I commenti alla sentenza
La commissaria Vestager , la grande sconfitta, ha già fatto sapere che provvederà ad esaminare la sentenza e riflettere sulle azioni successive, che contemplano anche il ricorso alla Corte di Giustizia europea. Il commissario all’Economia Paolo Gentiloni – che ha recentemente presentato un nuovo pacchetto di misure per una “tassazione equa e semplice” – resta ottimista e considera la sentenza non pregiudicante la missione della Commissione.
Ironicamente, dopo aver perso la prospettiva di 13 miliardi di tasse mancate, il governo irlandese, che ha fin da subito appoggiato il ricorso della Apple e osteggiato la richiesta della Commissione, festeggia la sentenza della Corte di Giustizia europea vedendo legittimate le sue pratiche fiscali (forse non illegali ma da considerarsi quanto meno eticamente aggressive). Ha manifestato grande soddisfazione anche il ministro delle finanze irlandesi Paschal Donohoe che, ancora più ironicamente, è divenuto pochi giorni fa presidente dell’Eurogruppo, la riunione informale dei ministri dell’Economia e delle Finanze della zona euro.
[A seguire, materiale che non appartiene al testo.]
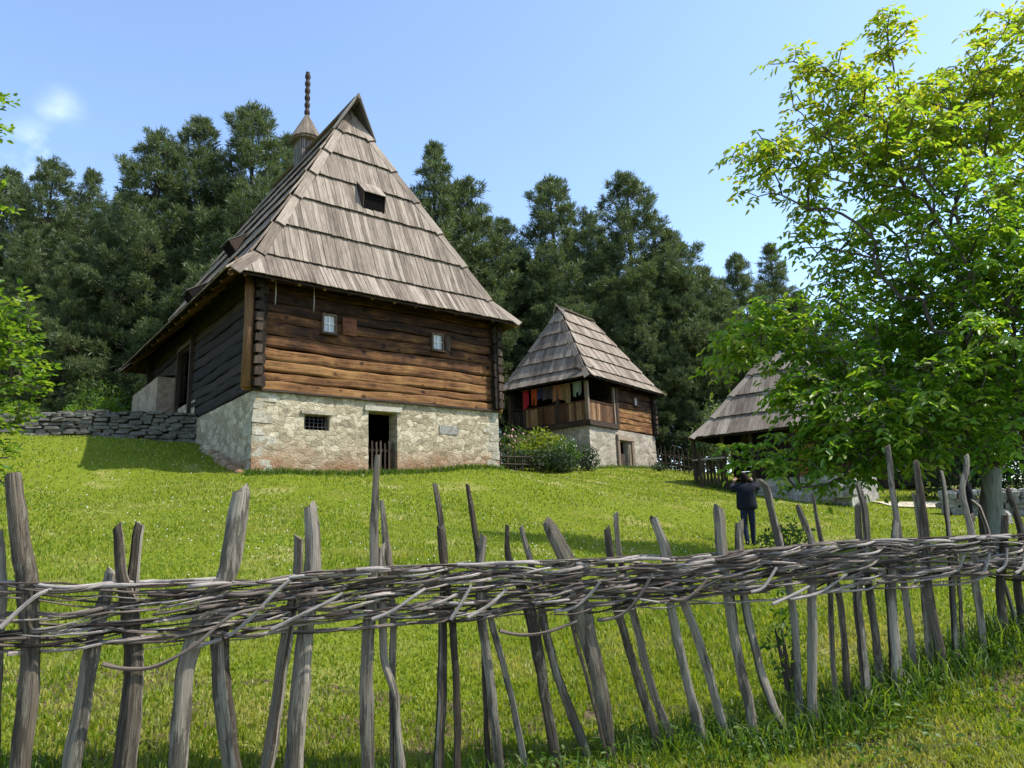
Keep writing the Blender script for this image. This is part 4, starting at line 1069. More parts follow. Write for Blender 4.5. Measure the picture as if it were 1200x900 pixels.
p = at(688, 535, 33.6); bush('garden_shrub', p[0], p[1], (.6, .5, .6), 900, .11, 'dark_leaf', 'small dark bush against the stone corner of the balcony house', flowers=(14, 'white_petal', .06))
for k, (px_, w_) in enumerate(((603, 1.0), (634, 1.0), (660, .9))):
    p = at(px_, 545, 31.6); bush('hedge_bush', p[0], p[1], (w_, .5, .52), 1500, .10, 'dark_leaf', ('dark clipped hedge bush touching the corner of the big house', 'dark hedge bush in the middle of the garden rail', 'dark hedge bush at the right end of the garden rail')[k], group='hedge in front of the flower bed', stems=4)
p = at(842, 480, 40); bush('pale_shrub', p[0], p[1], (1.5, 1.2, 1.9), 2600, .17, 'pale_leaf', 'tall pale green shrub rising behind the cottage roof edge', h=2.2)
p = at(830, 500, 41); bush('pale_shrub', p[0], p[1], (1.2, 1.0, 1.4), 1500, .16, 'shrub_leaf', 'darker green shrub below the tall pale one by the cottage', h=1.6)
for k, (px_, Y, rr, lb_) in enumerate(((85, 25.5, .5, 'small light green shrub on the terrace above the dry stone wall'), (128, 26, .7, 'yellowish shrub on the terrace near the plastered bench wall'), (118, 29, 1.6, 'taller leafy shrub at the foot of the left pines'), (22, 25, .6, 'leafy bush above the left end of the dry stone wall'))):
    p = at(px_, 480, Y); bush('terrace_shrub', p[0], p[1], (rr, rr*.8, rr*.8), int(900+900*rr), .13, 'broad_leaf' if k != 2 else 'shrub_leaf', lb_)
for k, (px_, Y, rr) in enumerate(((775, 46, 2.2), (800, 44, 1.8), (830, 45, 2.2), (600, 46, 2.6), (565, 46, 2.4))):
    p = at(px_, 540, Y); bush('forest_shrub', p[0], p[1], (rr, rr*.7, rr*.7), 1600, .2, 'dark_leaf', 'dark undergrowth shrub among the pine trunks behind the two small houses', group='undergrowth behind the small houses', h=rr*.6)
p = at(772, 548, 37.5); bush('weed_clump', p[0], p[1], (.5, .4, .25), 300, .1, 'dark_leaf', 'dark weeds at the right corner of the balcony house')
p = at(920, 626, 15); bush('weed_clump', p[0], p[1], (.7, .4, .35), 420, .1, 'shrub_leaf', 'leafy weeds on the lawn right of the photographing person', z=gz(p[0], p[1]))
p = fpt(925, 800, .45); bush('weed_plant', p[0], p[1], (.13, .13, .38), 170, .055, 'weed', 'tall thin weed growing behind the fence near the bent stake', stems=3)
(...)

Insieme a Dublino, tirano un sospiro di sollievo anche Paesi Bassi e Lussemburgo, che hanno due delle giurisdizioni fiscali all’interno del mercato unico che erano state messe nel mirino dell’anti-trust europeo per delle medesime pratiche.
Questa sentenza potrebbe minare la piattaforma programmatica su cui Vestager aveva costruito il suo secondo mandato alla guida dell’Antitrust Ue. Soprattutto la decisione dei giudici di Lussemburgo si intreccia con la volontà statunitense di sospendere le negoziazioni in seno all’Ocse su una tassa digitale globale che ha riacceso il dibattito in Europa sull’opportunità di procedere con un’iniziativa unilaterale per una tassa digitale europea.
Mentre a Bruxelles si celebra, dopo un faticoso negoziato, l’accordo sul Recovery Fund, si apre la prospettiva di un nuovo scontro interno sulle questioni fiscali relative ai giganti del web.